I know the above is a bold statement to make, but after being on the move for as long as I can remember, I am starting to really believe in my own notion. Whoever thought it’s all about the journey possibly didn’t have to contend with the challenges, such as:

  • Long out-of-the-way public transport (or self-driven) journey to the airport. Throw in the complication of finding the correct terminal and less-than-2-minute drop-off rule and erratic drivers trying to get to the side of the curb, for extra dose of stress.

Airport Dropoff

  • Then the joy of budget airlines, which are usually in the deserted part of the airport, which is the haunted version of Hotel California, because you can check-out come in anytime you like, but you can never leave.
  • Ever-so-lengthy security checks that require one to take off their jacket, take off their shoes, put your tiny 100ml liquids in a ziplock bags, pull out your laptop, pull out your tablets. What about your belt? Should you keep your watch on? What about this bracelet? What about the wedding ring that you promised not to ever take off? Will it be just easier to wear a onesie and strip down to your undies? But what if your bra has a metal wire? GAH!!!!

Airport Security

Even though we have been bitten hard by the travel bug, Mrs FOMOist and I agree on spending least amount of time travelling, which means we check-in online, already have our liquids and other items in our hands before security and usually have something in our stomach so we don’t have to pay £6 for a £3 sandwich at the airport.
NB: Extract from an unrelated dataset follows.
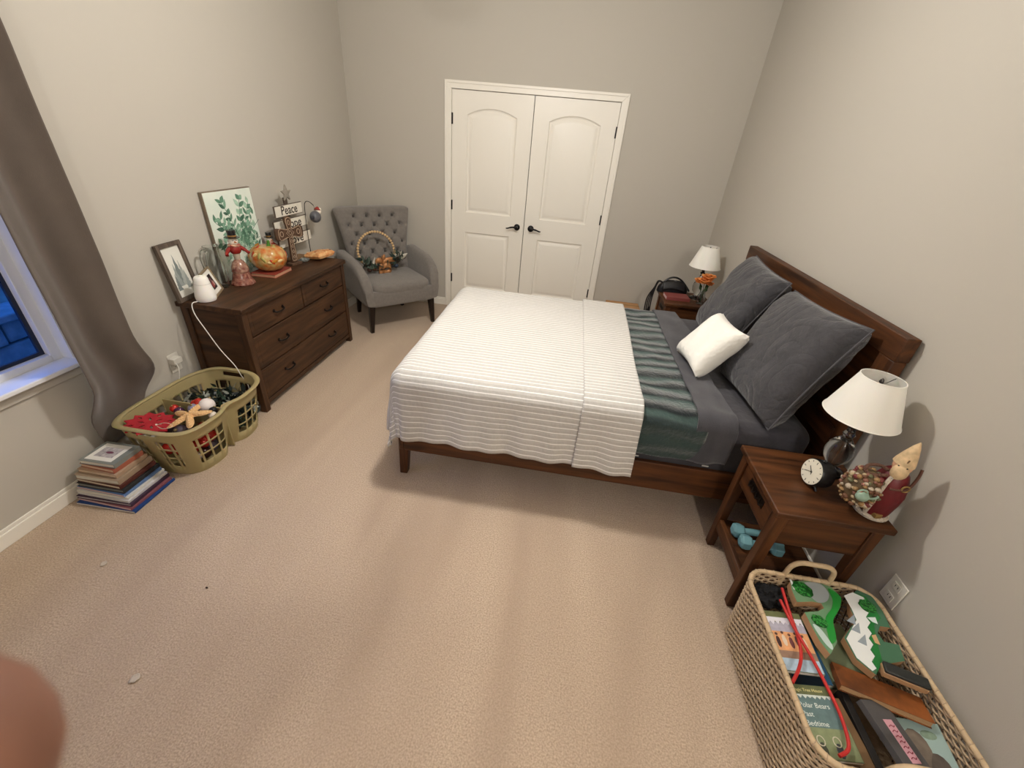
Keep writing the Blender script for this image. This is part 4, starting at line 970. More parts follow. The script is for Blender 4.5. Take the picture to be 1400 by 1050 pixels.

On the other hand, we have friends who have cute airport rituals like having a glass of champagne before they go on their trip. Inspired by the hope of a relaxed start to a wicked holiday, we decided that we will try and get to the airport early enough to grab a bite/beverage – beer for me, tea for Gee. So how did that go? Here’s how:

  • Scenario 1: We have checked in online so it’ll be plenty of time if we arrive 1.5 hours early. We arrive at Stansted. Walk up to the gates where you have to scan the barcode of our boarding pass. Luckily the lady checks our boarding passes and advises that since we are flying Ryanair and not an EU citizens, we need to get our boarding passes “checked”. WHY??? So we spend majority of our time queued up with people trying to drop their bags = no pre-flight food or drink.
  • Scenario 2: Our flight leaves from Gatwick. We have an hour, we decide we should grab Macca’s before boarding the plane. We wait till it’s only 30 minutes to boarding so our meal will be nice ‘n’ hot to enjoy in-flight. We queue up and then we wait, and wait, and wait. The end result  = no Macca’s and the 10-minute walk covered in 2-minute bolting action, while dragging our little wheelie cabin luggage.
  • Scenario 3: We are homeward bound after a relaxing holiday in Stockholm, we’ve got some Swedish Krona left, oh just enough for a beer each. We settle down and start working on the beer. 15 minutes to the flight, we pick our bags up and can’t find our BA flight on the board. Run up to the nearest official looking guy to be told that we are at the wrong terminal and will have to leave the terminal, go through security and customs at the other terminal before we can catch our flight, scheduled (and on-time) for departure in 15-minutes. While prepping up, we ask the dreaded question of “how far is the other terminal?” to which the man replies “at least 10-minutes, if you run!”. We run for our lives like our pants were on fire, and are the last people to enter the plane! At this point we decide that we might actually make a good The Amazing Race couple.
  • Scenario 4: We have an afternoon flight from Istanbul so we can get home at a decent hour to relax before the working week. We get to the airport and advised that the flight is delayed by 3-hours, but because the check-in time remained unchanged, British Airways did not bother advising the passengers of the delay. I am sure I speak on behalf of everyone here, I rather spend the 3 hours on the streets of Istanbul, than stuck at the airport. Anyways, we are here, let’s go through customs. Mrs FOMOist and I give our respective Australian and NZ Passports to the officer. He looks at the passports, realises he doesn’t know what to do with them and announces that the counter is closed and we need to go line-up again. As frustrating as it was, we’ve got time so let’s do it. Finally get to the other officer, who makes a couple of calls, stamps the passports and puts my passport so close to his side of the desk that my hand knocks it on to his feet. At this point, this customs officer huffs and puffs and gives me the look of disgust like a father who would smack the shit of out his kid for being stupid.
  • Scenario 4: The good ol’ eGates. The concept is so much more promising than the reality which is more like lottery – you never know the odds of you going through the eGates. For your reference, if you are doing Movember, those chances are nil.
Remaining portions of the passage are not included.